Capital Markets

New SEC Proposal on Market Reform

A former commissioner believes that NYSE opposition may be inclining the commission toward its original proposal to protect just the ''top of book.''
Craig SchneiderDecember 20, 2004

These days, regulation of the securities markets appears to be as volatile as the markets themselves. Consider the Securities and Exchange Commission’s 4-1 vote last week to re-propose reforms governing how stocks are traded on the exchanges. What’s being put on the table is far different, in some ways, from what observers had been led to expect.

The most notable feature of the re-proposed Regulation NMS (National Market Structure) — which also addresses order protection, inter-market access, sub-penny pricing, and market data — is an expansion of the “trade-through rule” to the Nasdaq Stock Market. That rule, which limits orders from being traded at anything but the best displayed price, is already adhered to by the floor-based specialist trading systems of the American Stock Exchange and the New York Stock Exchange (NYSE).

Before last week’s SEC meeting, it had been widely leaked to the media that the commission planned to re-propose Reg NMS with a voluntary “depth of book” approach to pricing. That approach would allow participants to choose to execute trades faster, minimizing price-movement risk.

Last week, however, the SEC offered a choice between the re-proposed version and an earlier approach that protects just the “top of book.” “That makes me think that they’re going to go back to adopt the original proposal,” said Rick Roberts, a former SEC commissioner and now a partner at law firm Thelen Reid & Priest. Noting that the NYSE has voiced significant opposition to the depth-of-book revision, Roberts wondered if “maybe the strength of the opposition caused [the SEC] to reconsider.”

William Uchimoto, a partner with law firm Saul Ewing LLP and a former attorney with the SEC division of market regulation, believes the matter will ultimately come down to politics and to personalities at the commission.

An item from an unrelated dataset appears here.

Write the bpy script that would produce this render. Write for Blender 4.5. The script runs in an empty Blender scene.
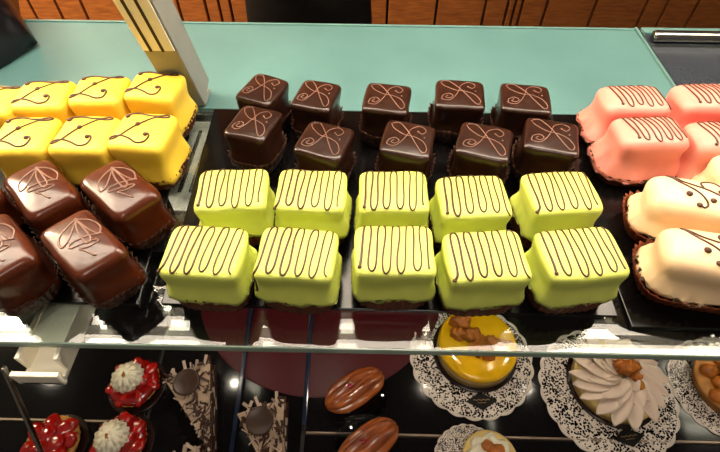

SEC chairman William Donaldson “really wants to have a legacy,” Uchimoto observed, and he is trying to “jam [Reg NMS] through as soon as possible.” In opposition, Republican commissioners Cynthia Glassman and Paul Atkins raised a number of concerns — among them Atkins’s objection that Reg NMS is unfair to the NYSE because it effectively kills the exchange’s proposed hybrid system. Uchimoto also gave debating points to Glassman, noting that the members of the SEC division of market regulation “were not that sharp” when confronted with her questioning of the proposal.

However, since the two other commissioners — Democrats Harvey Goldschmid and Roel Campos — said little at the meeting, Uchimoto believes they will side with Donaldson for an eventual 3-2 decision in favor of one of the two market alternatives.

Last week’s 4-1 vote put Regulation NMS up for public comment for an unusually short 30-day period. For now, the SEC plans to adopt one of the proposed alternatives in the first quarter of next year, but Roberts warns that with comments still in the offing, “anything can happen.”